Когда дым рассеялся и совсем рассвело, перед нашим перед ним краем стали видны трупы вражеских солдат. В течение дня атаковать на этом участке немцы больше не пытались» (В.А. Онищенко, полковник, 1420-й артиллерийский полк)[242].
* * *«Беру 12 апреля. В этот день наш второй телефонный взвод участвовал в наступлении на Зайцеву Гору, на Фомино-1. Мы оставили свои шалаши накануне ночью. Вещмешки сложили в повозку старшины. Вышли из лесу и первое препятствие – овражек, полный воды: слышно, как она напористо журчит: заморозки не берут ее, не сковывают. Бросаем через воду жерди. При переходе двое поскользнулись на жердях и бултыхнулись в воду. Мы подумали, что их, наверное, вернут: ведь сейчас же на них все заледенеет…
Помню, вода сначала обожгла меня. Потом ноги стало ломить, и я почувствовал уже не холод, а боль. Стискиваю зубы. Вода выше колен. Под ней – осклизлые ледяные кочки и путаница хворостинного валежника. Спотыкаемся и если пока не падаем, то только потому, что идем цепочкой, держась друг за друга…
Лес впереди урчит. Похоже, что там – танки. Лес редеет, пошел густой кустарник. Слышны голоса – идем на них. Сбоку полянки чья-то палатка, вокруг снуют бойцы. Штаб батальона. Какого полка? Оказалось, что нашего, 608-го. Роты уже на исходном рубеже, на опушке кустарника. Штаб батальона снимается, переходит ближе к ротам.
Продираемся через кустарник. Он «живет»: чувствуется, что тут где-то передовая. Еще одна полянка. Около высыпанных на снег патронов узнаем командира нашего полка, майора Кузина. Он подозвал нас:
– Кто такие? Куда?
Говорим, что связисты, идем давать связь в роты.
– К черту! Берите патроны. Сейчас наступаем. Поняли?
Мы поняли одно: к черту катушки, что и сделали с удовольствием, сбросив их с себя. Набиваем подсумки и карманы патронами. Асташкин возражать старшему не стал. Тоже берет патроны.

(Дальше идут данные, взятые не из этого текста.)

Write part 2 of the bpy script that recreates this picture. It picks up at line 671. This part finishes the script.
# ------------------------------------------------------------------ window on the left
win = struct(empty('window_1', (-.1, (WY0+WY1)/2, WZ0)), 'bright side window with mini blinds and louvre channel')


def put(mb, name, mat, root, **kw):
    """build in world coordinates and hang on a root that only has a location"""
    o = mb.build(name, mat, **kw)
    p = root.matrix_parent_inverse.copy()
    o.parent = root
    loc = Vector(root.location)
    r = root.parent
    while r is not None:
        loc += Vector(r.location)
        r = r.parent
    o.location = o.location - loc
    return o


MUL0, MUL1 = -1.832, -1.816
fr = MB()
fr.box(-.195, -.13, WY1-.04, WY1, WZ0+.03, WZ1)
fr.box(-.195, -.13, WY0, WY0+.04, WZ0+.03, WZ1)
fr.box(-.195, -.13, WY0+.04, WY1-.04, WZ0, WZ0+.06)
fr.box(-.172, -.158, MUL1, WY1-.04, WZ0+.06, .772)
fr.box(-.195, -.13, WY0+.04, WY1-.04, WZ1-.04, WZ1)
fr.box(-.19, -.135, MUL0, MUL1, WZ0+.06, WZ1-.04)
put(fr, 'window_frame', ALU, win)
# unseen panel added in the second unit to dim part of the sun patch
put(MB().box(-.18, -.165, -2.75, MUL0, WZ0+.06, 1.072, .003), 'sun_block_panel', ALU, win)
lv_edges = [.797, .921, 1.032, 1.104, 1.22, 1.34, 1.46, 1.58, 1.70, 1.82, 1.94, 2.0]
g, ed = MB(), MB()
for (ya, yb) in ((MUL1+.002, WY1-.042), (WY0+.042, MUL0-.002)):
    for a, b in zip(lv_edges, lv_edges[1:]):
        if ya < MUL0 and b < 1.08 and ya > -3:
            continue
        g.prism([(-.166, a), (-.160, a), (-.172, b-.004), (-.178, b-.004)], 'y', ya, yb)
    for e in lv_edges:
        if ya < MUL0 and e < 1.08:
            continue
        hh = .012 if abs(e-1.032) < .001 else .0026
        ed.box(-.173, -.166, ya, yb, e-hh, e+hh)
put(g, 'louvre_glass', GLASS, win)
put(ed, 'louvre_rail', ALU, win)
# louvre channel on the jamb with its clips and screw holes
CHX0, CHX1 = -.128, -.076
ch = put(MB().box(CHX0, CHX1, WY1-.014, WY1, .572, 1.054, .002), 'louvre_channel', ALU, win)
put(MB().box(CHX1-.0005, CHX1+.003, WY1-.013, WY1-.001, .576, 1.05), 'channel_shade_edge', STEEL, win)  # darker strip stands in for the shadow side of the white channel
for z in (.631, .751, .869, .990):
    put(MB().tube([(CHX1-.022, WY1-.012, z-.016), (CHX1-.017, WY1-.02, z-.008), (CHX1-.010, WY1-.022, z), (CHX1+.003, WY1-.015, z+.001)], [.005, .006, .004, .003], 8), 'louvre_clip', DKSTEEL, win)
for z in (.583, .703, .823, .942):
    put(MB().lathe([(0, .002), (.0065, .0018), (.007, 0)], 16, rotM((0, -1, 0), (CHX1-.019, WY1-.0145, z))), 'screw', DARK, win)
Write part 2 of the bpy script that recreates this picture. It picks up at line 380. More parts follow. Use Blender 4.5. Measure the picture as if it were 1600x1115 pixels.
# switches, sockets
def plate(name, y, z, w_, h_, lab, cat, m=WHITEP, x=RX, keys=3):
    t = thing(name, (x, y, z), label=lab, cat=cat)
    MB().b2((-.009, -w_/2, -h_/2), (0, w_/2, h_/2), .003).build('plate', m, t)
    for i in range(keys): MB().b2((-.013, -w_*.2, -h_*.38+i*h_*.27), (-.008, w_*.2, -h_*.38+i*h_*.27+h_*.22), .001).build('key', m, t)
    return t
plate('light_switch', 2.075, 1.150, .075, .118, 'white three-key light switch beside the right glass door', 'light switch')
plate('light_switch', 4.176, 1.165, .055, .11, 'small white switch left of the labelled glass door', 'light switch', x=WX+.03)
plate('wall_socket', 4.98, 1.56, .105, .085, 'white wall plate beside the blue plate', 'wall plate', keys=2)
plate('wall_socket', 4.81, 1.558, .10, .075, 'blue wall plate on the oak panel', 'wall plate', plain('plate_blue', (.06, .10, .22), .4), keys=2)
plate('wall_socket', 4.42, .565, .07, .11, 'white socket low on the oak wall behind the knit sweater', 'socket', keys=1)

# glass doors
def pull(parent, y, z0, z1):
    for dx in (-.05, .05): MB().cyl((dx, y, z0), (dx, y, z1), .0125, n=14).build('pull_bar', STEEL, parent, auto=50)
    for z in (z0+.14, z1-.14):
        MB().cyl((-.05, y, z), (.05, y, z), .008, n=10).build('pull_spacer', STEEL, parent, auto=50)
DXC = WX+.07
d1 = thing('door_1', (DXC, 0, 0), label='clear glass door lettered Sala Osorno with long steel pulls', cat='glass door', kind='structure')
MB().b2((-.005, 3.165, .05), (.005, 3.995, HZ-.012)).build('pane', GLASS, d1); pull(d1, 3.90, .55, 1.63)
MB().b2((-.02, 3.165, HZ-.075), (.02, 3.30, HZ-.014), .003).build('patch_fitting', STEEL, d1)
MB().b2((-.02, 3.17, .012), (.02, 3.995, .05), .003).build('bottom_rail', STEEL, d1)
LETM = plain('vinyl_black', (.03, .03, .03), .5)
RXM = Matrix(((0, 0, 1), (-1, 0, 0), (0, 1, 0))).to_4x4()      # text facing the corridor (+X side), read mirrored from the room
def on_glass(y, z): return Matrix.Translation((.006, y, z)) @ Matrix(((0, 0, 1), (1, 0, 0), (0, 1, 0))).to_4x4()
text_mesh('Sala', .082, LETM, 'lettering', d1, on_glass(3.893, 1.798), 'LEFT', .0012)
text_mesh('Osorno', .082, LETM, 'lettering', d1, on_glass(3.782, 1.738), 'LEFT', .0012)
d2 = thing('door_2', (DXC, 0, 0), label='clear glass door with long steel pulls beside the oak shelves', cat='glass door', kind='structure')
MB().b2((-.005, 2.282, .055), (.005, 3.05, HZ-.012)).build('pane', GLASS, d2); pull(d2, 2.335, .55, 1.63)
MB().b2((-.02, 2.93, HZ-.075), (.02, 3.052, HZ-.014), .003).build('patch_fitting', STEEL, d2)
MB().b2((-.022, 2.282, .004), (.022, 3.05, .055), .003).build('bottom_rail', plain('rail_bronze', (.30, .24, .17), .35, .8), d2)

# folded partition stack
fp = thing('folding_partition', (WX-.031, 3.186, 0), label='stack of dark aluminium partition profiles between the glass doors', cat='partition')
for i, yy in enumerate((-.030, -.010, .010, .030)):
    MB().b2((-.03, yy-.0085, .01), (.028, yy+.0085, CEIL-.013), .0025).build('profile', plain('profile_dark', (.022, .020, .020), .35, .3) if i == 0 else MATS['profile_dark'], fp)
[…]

По всей опушке – брустверы из снега. Не для защиты, а лишь для укрытия от глаз немца. Выглядываем: перед нами равнинное белое поле километра на полтора. На дальнем конце его изволоком тянется по горизонту возвышенность. Это и есть Зайцева гора. На ней различаем какие-то нагромождения. Очевидно, остатки домов. Ее надо взять, опрокинуть врага за Варшавское шоссе. Надо. Но мы вконец замерзаем в этих снежных окопах. И если сейчас, вот сию же минуту, не будет сигнальной ракеты, я не знаю, как мы разогнемся. На нас все задеревенело. Пальцы рук не сожмешь в кулак.
Сколько сидим? Уже больше часа. Я присел на кем-то брошенную тут до меня железную каску, сжался. Когда же? Никто не знает. Асташкин не смотрит на нас: он тоже не знает – когда.
Снова присматриваемся к полю. Оно испещрено протоптанными в снегу узкими дорожками, глубокими следами: по нему уже наступали до нас.
Ждем третий час… Мыслей нет. И они скованные холодом. Была ракета или не была, не помню. Не видел. Справа от нас вылезли из снега пехотинцы, пошли. Мы тяжело распрямляемся, шинели на нас коробятся, звенят, прикладами винтовок ломаем снежный бруствер. На открытом поле теплее: и оттого, что вышли на солнце, и оттого, что передвигаемся, разминаемся. Зайцева Гора молчит.